Si hay algo que tengo que destacar en esta salida fue la buena onda, predisposición y actitud positiva del equipo. Creo que no vimos fauna terrestre por todo lo que nos reíamos en el río. Si bien en este recorrido tuvimos que poner en juego todos nuestros conocimientos sobre ríos de montaña, nuestra amplia formación en todo tipo de terrenos, en lo que al kayak se refiere, nos dio muchas herramientas para poder movernos de forma segura y eficiente. Emprendimos esta aventura con seguridad, una seguridad que nos dio quizás la cantidad de ríos, mares y remadas que hicimos anteriormente por todos lados.
Durante gran parte del recorrido por el Pilcomayo, nos cruzamos con habitantes de las comunidades cercanas pescando. En los lugares planos, utilizaban chalanas (botes de madera navegados por dos personas, uno rema y el otro tira una red circular), y en los rápidos, pescaban desde las piedras o en pequeñas pasarelas de madera colgadas de una piedra a otra. Cuanto más nos acercábamos al final (Villa Montes), más gente veíamos instalada en el río, como si cada uno tuviera asignado su lugar de pesca. Era todo un misterio para nosotros; incluso compartimos los lugares varias veces, nosotros estudiando algún rápido y ellos pescando.
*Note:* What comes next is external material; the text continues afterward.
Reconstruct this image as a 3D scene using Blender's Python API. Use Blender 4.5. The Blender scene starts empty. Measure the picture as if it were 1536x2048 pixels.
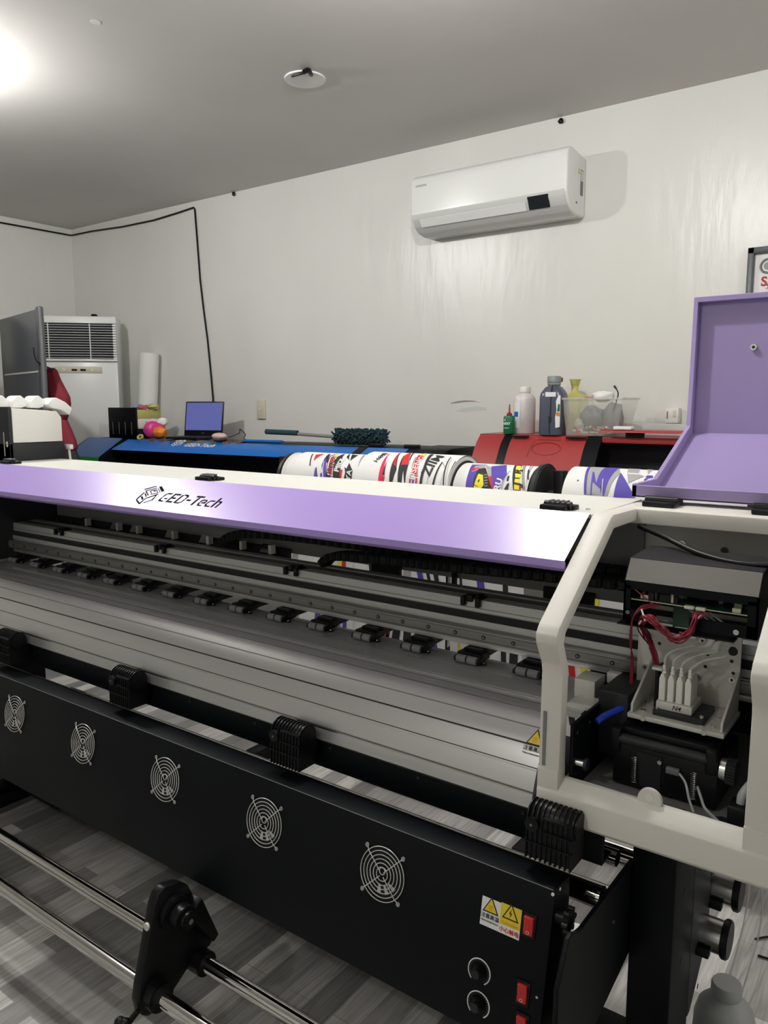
import bpy, bmesh, math, random
from mathutils import Vector, Matrix
random.seed(7)
SC = bpy.context.scene
COL = SC.collection
PI = math.pi
# ------------------------------------------------------------ materials
def mat(name, col, rough=.5, metal=0., spec=.5, coat=0., emit=None, alpha=1., trans=0., noise=None, bump=None):
    m = bpy.data.materials.new(name); m.use_nodes = True
    nt = m.node_tree; b = nt.nodes['Principled BSDF']
    b.inputs['Base Color'].default_value = (*col, 1); b.inputs['Roughness'].default_value = rough
    b.inputs['Metallic'].default_value = metal; b.inputs['Specular IOR Level'].default_value = spec
    b.inputs['Coat Weight'].default_value = coat; b.inputs['Coat Roughness'].default_value = .08
    b.inputs['Alpha'].default_value = alpha; b.inputs['Transmission Weight'].default_value = trans
    if emit:
        b.inputs['Emission Color'].default_value = (*emit[0], 1); b.inputs['Emission Strength'].default_value = emit[1]
    if noise or bump:
        tc = nt.nodes.new('ShaderNodeTexCoord')
    if noise:      # (scale, amount, stretch)
        sc, am, st = noise
        mp = nt.nodes.new('ShaderNodeMapping'); mp.inputs['Scale'].default_value = st
        nz = nt.nodes.new('ShaderNodeTexNoise'); nz.inputs['Scale'].default_value = sc; nz.inputs['Detail'].default_value = 6
        mx = nt.nodes.new('ShaderNodeMix'); mx.data_type = 'RGBA'; mx.blend_type = 'MULTIPLY'
        mx.inputs[0].default_value = am
        mx.inputs[6].default_value = (*col, 1)
        nt.links.new(tc.outputs['Object'], mp.inputs[0]); nt.links.new(mp.outputs[0], nz.inputs['Vector'])
        cr = nt.nodes.new('ShaderNodeValToRGB'); cr.color_ramp.elements[0].position = .3; cr.color_ramp.elements[1].position = .7
        nt.links.new(nz.outputs['Fac'], cr.inputs[0]); nt.links.new(cr.outputs[0], mx.inputs[7])
        nt.links.new(mx.outputs[2], b.inputs['Base Color'])
    if bump:       # (scale, strength, distance, stretch)
        sc, sg, di, st = bump
        mp = nt.nodes.new('ShaderNodeMapping'); mp.inputs['Scale'].default_value = st
        nz = nt.nodes.new('ShaderNodeTexNoise'); nz.inputs['Scale'].default_value = sc; nz.inputs['Detail'].default_value = 5
        bp = nt.nodes.new('ShaderNodeBump'); bp.inputs['Strength'].default_value = sg; bp.inputs['Distance'].default_value = di
        nt.links.new(tc.outputs['Object'], mp.inputs[0]); nt.links.new(mp.outputs[0], nz.inputs['Vector'])
        nt.links.new(nz.outputs['Fac'], bp.inputs['Height']); nt.links.new(bp.outputs[0], b.inputs['Normal'])
    return m
M = {}
M['wall'] = mat('wall_paint', (.75,.75,.71), .33, spec=.5, noise=(1.3,.08,(1,1,.5)), bump=(9,.22,.02,(1.4,1.4,.35)))
M['ceil'] = mat('ceiling_paint', (.64,.625,.60), .5, spec=.35, noise=(1.1,.10,(1,1,1)), bump=(5,.12,.01,(1,1,1)))
M['white'] = mat('white_powdercoat', (.75,.745,.70), .42, bump=(220,.05,.001,(1,1,1)))
M['housing'] = mat('housing_offwhite', (.70,.68,.62), .5, bump=(260,.08,.001,(1,1,1)))
M['purple'] = mat('purple_gloss_paint', (.38,.27,.64), .31, spec=.68, coat=.0, bump=(300,.04,.001,(1,1,1)))
M['purple2'] = mat('purple_lid_paint', (.30,.235,.455), .45, bump=(300,.05,.001,(1,1,1)))
M['black'] = mat('black_plastic', (.004,.004,.005), .38, spec=.24)
M['blackm'] = mat('black_powdercoat', (.003,.004,.0055), .48, spec=.15)
M['rubber'] = mat('black_rubber', (.007,.007,.008), .7, spec=.3)
M['dark'] = mat('dark_grey_plastic', (.020,.021,.023), .5, spec=.3)
M['grey'] = mat('grey_panel', (.20,.20,.195), .5)
M['midgrey'] = mat('mid_grey_rubber', (.16,.165,.17), .6)
M['platen'] = mat('platen_aluminium', (.54,.54,.53), .34, metal=.75, bump=(500,.05,.0006,(1,1,1)))
M['groove'] = mat('platen_groove', (.22,.22,.22), .5, metal=.5)
M['alu'] = mat('anodised_aluminium', (.50,.51,.49), .38, metal=.6)
M['alud'] = mat('aluminium_dark', (.20,.195,.18), .4, metal=.5)
M['plate'] = mat('silver_plate', (.60,.59,.54), .45, metal=.25)
M['steel'] = mat('steel', (.62,.62,.60), .22, metal=1.)
M['chrome'] = mat('chrome', (.72,.71,.68), .07, metal=1.)
M['damper'] = mat('white_nylon', (.80,.80,.74), .45)
M['red'] = mat('red_wire', (.20,.008,.022), .4)
M['tube'] = mat('clear_tube', (.75,.78,.76), .12, alpha=.45, spec=.8)
M['pcb'] = mat('circuit_board', (.012,.06,.035), .4)
M['pcbedge'] = mat('circuit_board_edge', (.55,.55,.38), .5)
M['ivory'] = mat('ivory_connector', (.72,.68,.55), .5)
M['blue'] = mat('blue_gloss', (.004,.13,.50), .32, coat=.3)
M['bluew'] = mat('blue_wire', (.01,.05,.45), .4)
M['green'] = mat('green_strip', (.0,.42,.03), .5)
M['redp'] = mat('red_printer_paint', (.36,.032,.030), .45)
M['redp2'] = mat('red_paint_dark', (.25,.018,.018), .5)
M['yellow'] = mat('yellow_sticker', (.80,.62,.02), .5)
M['paper'] = mat('white_paper', (.82,.82,.80), .7)
M['ink'] = mat('black_print', (.012,.012,.014), .6)
M['cream'] = mat('cream_plastic', (.62,.58,.46), .45)
M['fabric'] = mat('white_fabric', (.80,.79,.77), .75, bump=(60,.15,.003,(1,1,1)))
M['fred'] = mat('fabric_red', (.58,.02,.02), .7)
M['fpink'] = mat('fabric_crimson', (.66,.015,.09), .7)
M['fblue'] = mat('fabric_violet_blue', (.085,.055,.36), .7)
M['fgrey'] = mat('fabric_grey', (.36,.36,.37), .7)
M['fblack'] = mat('fabric_black', (.016,.016,.018), .7)
M['fyel'] = mat('fabric_yellow', (.82,.72,.04), .7)
M['acw'] = mat('white_appliance', (.78,.79,.77), .28, coat=.1)
M['acg'] = mat('appliance_grey', (.60,.61,.60), .35)
M['glossblack'] = mat('gloss_black', (.012,.014,.018), .08)
M['void'] = mat('dark_interior', (.006,.006,.008), .8)
M['wardrobe'] = mat('wardrobe_grey', (.065,.068,.075), .35)
M['redcloth'] = mat('red_cloth', (.15,.006,.016), .85)
M['blackcloth'] = mat('black_cloth', (.012,.013,.016), .9)
M['screen'] = mat('laptop_screen', (.05,.06,.15), .25, emit=((.10,.115,.34), .75))
M['teal'] = mat('teal_microfibre', (.012,.045,.055), .85)
M['steelg'] = mat('grey_handle', (.20,.21,.20), .4)
M['tank'] = mat('translucent_tank', (.76,.75,.70), .4)
M['bottlew'] = mat('milky_plastic', (.70,.67,.66), .35)
M['bottled'] = mat('dark_ink_bottle', (.075,.085,.125), .28)
M['bottlecap'] = mat('grey_cap', (.22,.25,.24), .4)
M['bottley'] = mat('yellow_ink_bottle', (.62,.50,.05), .35)
M['bottley2'] = mat('yellow_milky_bottle', (.52,.50,.16), .35)
M['bottleg'] = mat('green_bottle', (.004,.14,.055), .35)
M['nozzle'] = mat('red_nozzle', (.24,.01,.02), .4)
M['clear'] = mat('clear_plastic', (.66,.66,.60), .25, alpha=.32)
M['clutter'] = mat('grey_clutter', (.16,.17,.18), .5)
M['pinkbag'] = mat('pink_plastic', (.62,.04,.22), .35)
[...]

Al terminar el viaje, develamos el interrogante: durante estos dos meses, el sábalo sube por el río en cientos de miles, y estas comunidades aprovechan estos meses de bonanza para arrimarle unos fideos a la olla con la venta de pescado. Algunas de las pasarelas y jaulas eran verdaderamente peligrosas para nosotros, con altas chances de engancharnos cuando corríamos los rápidos. Esto nos llevó a tomar la decisión de portear algunos de estos chorros, como les dicen ellos, para evitar estos objetos extraños en el río. Fue un espectáculo cultural digno de ver, con comunidades enteras viviendo a la vera del río en condiciones muy precarias, pescando todo el día.
A los últimos kilómetros del río, antes de salir de las sierras y entrar en el Chaco, los llaman “El Angosto”. Realmente es un cañadón muy estrecho con grandes paredes a ambos lados y una ruta tallada en altura donde solo pasa un camión a la vez, digno de ver. Navegando abajo en el río, te sientes ínfimo.
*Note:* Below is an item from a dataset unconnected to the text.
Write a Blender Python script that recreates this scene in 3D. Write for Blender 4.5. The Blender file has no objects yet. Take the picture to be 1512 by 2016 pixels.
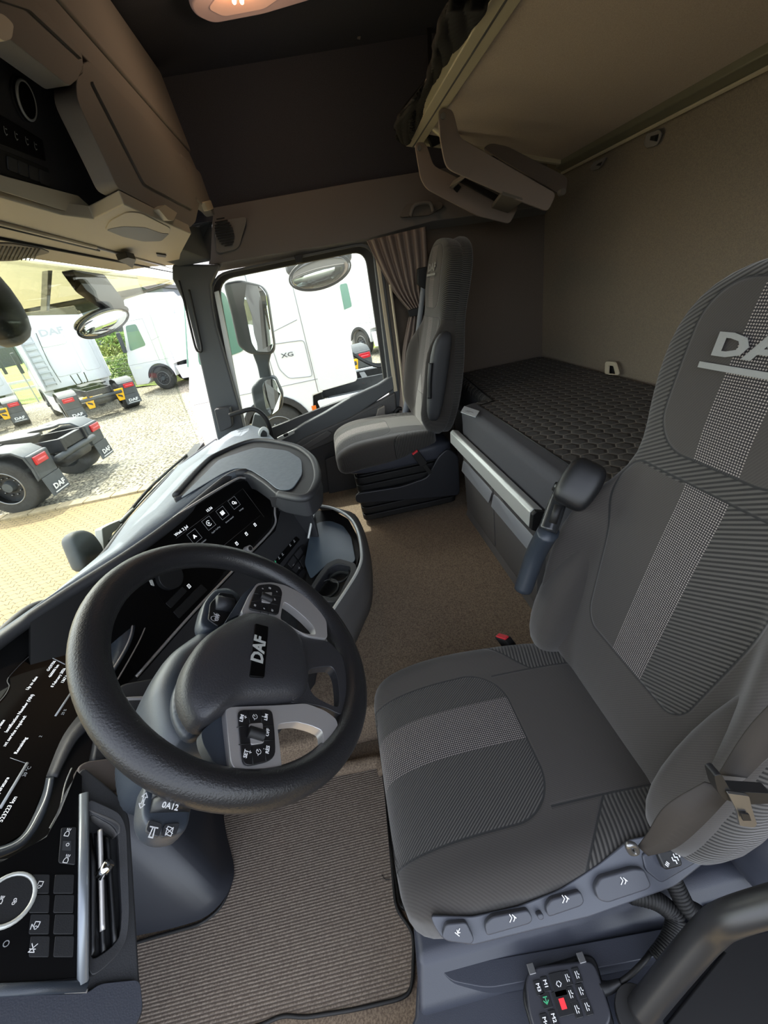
import bpy, math, random
from mathutils import Vector as V3, Matrix
random.seed(4)
S = bpy.context.scene; COL = S.collection
# ---------------------------------------------------------------- camera, sky, sun, exposure
CR = [[-0.144365, -0.975587, -0.165497],[-0.460642, 0.214280, -0.861332],[0.875767, -0.048111, -0.480331]]      # rows: camera right, down, forward in world axes
CP = V3((0, 0, 1.35)); FPX = 800.0
right, down, fwd = [V3(r) for r in CR]
cd = bpy.data.cameras.new('camera'); cam = bpy.data.objects.new('camera', cd); COL.objects.link(cam)
m = Matrix((right, -down, -fwd)).transposed().to_4x4(); m.translation = CP; cam.matrix_world = m
cd.sensor_fit = 'VERTICAL'; cd.sensor_height = 24; cd.lens = 24*FPX/2016; cd.clip_start = .02; cd.clip_end = 400
S.camera = cam
S.view_settings.view_transform = 'Standard'; S.view_settings.look = 'None'; S.view_settings.gamma = 1
S.view_settings.exposure = 0.9
w = bpy.data.worlds.new('sky'); S.world = w; w.use_nodes = True
nt = w.node_tree; bg = nt.nodes['Background']
sky = nt.nodes.new('ShaderNodeTexSky'); sky.sky_type = 'NISHITA'; sky.sun_disc = False
sky.sun_elevation = math.radians(52); sky.sun_rotation = math.radians(40); sky.air_density = 1.0; sky.dust_density = 2.5
hs = nt.nodes.new('ShaderNodeHueSaturation'); hs.inputs['Saturation'].default_value = .5; nt.links.new(sky.outputs[0], hs.inputs['Color'])
wm = nt.nodes.new('ShaderNodeMix'); wm.data_type = 'RGBA'; wm.blend_type = 'MULTIPLY'; wm.inputs[0].default_value = 1; wm.inputs[7].default_value = (1.04, 1, .96, 1)
nt.links.new(hs.outputs[0], wm.inputs[6]); nt.links.new(wm.outputs[2], bg.inputs[0]); bg.inputs[1].default_value = 0.56
sl = bpy.data.lights.new('sun', 'SUN'); sun = bpy.data.objects.new('sun', sl); COL.objects.link(sun)
sl.energy = 4.2; sl.angle = .01; sl.color = (1, .97, .91)
sd = V3((.45, .25, .85)).normalized()          # direction towards the sun
sun.rotation_euler = sd.to_track_quat('Z', 'Y').to_euler(); sun.location = (5, 5, 12)

# ---------------------------------------------------------------- geometry helpers
ORG = {}
def wray(x, y):
    return (right*(x-756) + down*(y-1008) + fwd*FPX).normalized()
def at(x, y, ax, v=None):
    """photo direction (x, y) met with a plane of the place: axis and value, or point and normal"""
    d = wray(x, y)
    if isinstance(ax, str):
        i = 'XYZ'.index(ax); return CP + d*((v-CP[i])/d[i])
    return CP + d*((ax-CP).dot(v)/d.dot(v))
def ats(pts, ax, v=None): return [at(x, y, ax, v) for x, y in pts]
def tag(o, label=None, cat=None, group=None, kind=None):
    for k, x in (('label', label), ('category', cat), ('group', group), ('kind', kind)):
        if x: o[k] = x
    return o
def thing(name, label, cat, loc=(0, 0, 0), rz=0, group=None, local=False):
    o = bpy.data.objects.new(name, None); COL.objects.link(o); o.location = loc; o.rotation_euler = (0, 0, rz)
    o.empty_display_size = .05
    ORG[o.name] = V3((0, 0, 0)) if local else V3(loc)
    return tag(o, label, cat, group)
def mesh(name, vs, fs, mat, parent=None, smooth=True, bevel=0, uv=None, seg=2, sub=0, label=None, local=False, mats=None, fmat=None, thick=0):
    vs = [V3(v) for v in vs]
    if parent: org = ORG[parent.name]
    elif local: org = V3((0, 0, 0))
    else:
        lo = [min(v[i] for v in vs) for i in range(3)]; hi = [max(v[i] for v in vs) for i in range(3)]
        org = V3(((lo[0]+hi[0])/2, (lo[1]+hi[1])/2, lo[2]))
    me = bpy.data.meshes.new(name); me.from_pydata([v-org for v in vs], [], fs); me.update()
    o = bpy.data.objects.new(name, me); COL.objects.link(o)
    if parent: o.parent = parent; ORG[o.name] = org
    else: o.location = org; ORG[o.name] = org
    for mm in (mats or [mat]): me.materials.append(mm)
    if fmat:
        for p, i in zip(me.polygons, fmat): p.material_index = i
    if uv:
        L = me.uv_layers.new(name='UVMap')
        for p in me.polygons:
            for li in p.loop_indices: L.data[li].uv = uv[me.loops[li].vertex_index]
    if smooth or bevel:
        for p in me.polygons: p.use_smooth = True
    if thick:
        s = o.modifiers.new('s', 'SOLIDIFY'); s.thickness = thick; s.offset = 0
    if bevel:
        b = o.modifiers.new('b', 'BEVEL'); b.width = bevel; b.segments = seg; b.limit_method = 'ANGLE'; b.angle_limit = .6; b.harden_normals = True
    if sub:
        s = o.modifiers.new('u', 'SUBSURF'); s.levels = sub; s.render_levels = sub
    if label: o['label'] = label
    return o
class MB:
    """collects solids that belong to one part"""
    def __init__(s): s.v = []; s.f = []
    def add(s, v, f):
        n = len(s.v); s.v += [V3(q) for q in v]; s.f += [tuple(i+n for i in q) for q in f]; return s
    def prism(s, pts, t): return s.add(*prism_g(pts, t))
    def tube(s, *a, **k): return s.add(*tube_g(*a, **k))
    def box(s, c, h, ax=None): return s.add(*box_g(c, h, ax))
    def build(s, name, mat, parent=None, **k): return mesh(name, s.v, s.f, mat, parent, **k)
def prism_g(pts, t):
    n = len(pts); pts = [V3(p) for p in pts]; t = V3(t)
    nn = V3((0, 0, 0))
    for i in range(n): nn += pts[i].cross(pts[(i+1) % n])
    if nn.dot(t) > 0: pts = pts[::-1]
    return pts+[p+t for p in pts], [tuple(range(n)), tuple(range(2*n-1, n-1, -1))]+[(i, i+n, (i+1) % n+n, (i+1) % n) for i in range(n)]
def prism(name, pts, t, mat, parent=None, bevel=.003, **k):
    v, f = prism_g(pts, t); return mesh(name, v, f, mat, parent, smooth=False, bevel=bevel, **k)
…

Y así, el río Pilcomayo, que trae agua de toda la yunga, no para, no se detiene y sale victorioso después de todos estos rápidos, saltos y cañadones para acunarse en el gran plano chaqueño, donde se transforma en un río de planicie, manso y calmo, que baña las costas de Villa Montes, nuestro final. Llegamos a la ciudad, desarmamos las cosas, desinflamos los packraft y, en unos minutos, caminábamos por el centro comprando cositas para comer a los vendedores ambulantes.
Años anteriores, se me había cruzado la idea de hacer también en kayak de travesía el tramo de Villa Montes al Paraguay (Pilcomayo inferior), pero en este tramo el río desaparece, se pierde, no desemboca directamente, lo que lo convierte en un río endorreico.
Y así pasó un viaje más y, con él, más agua bajo nuestros botes.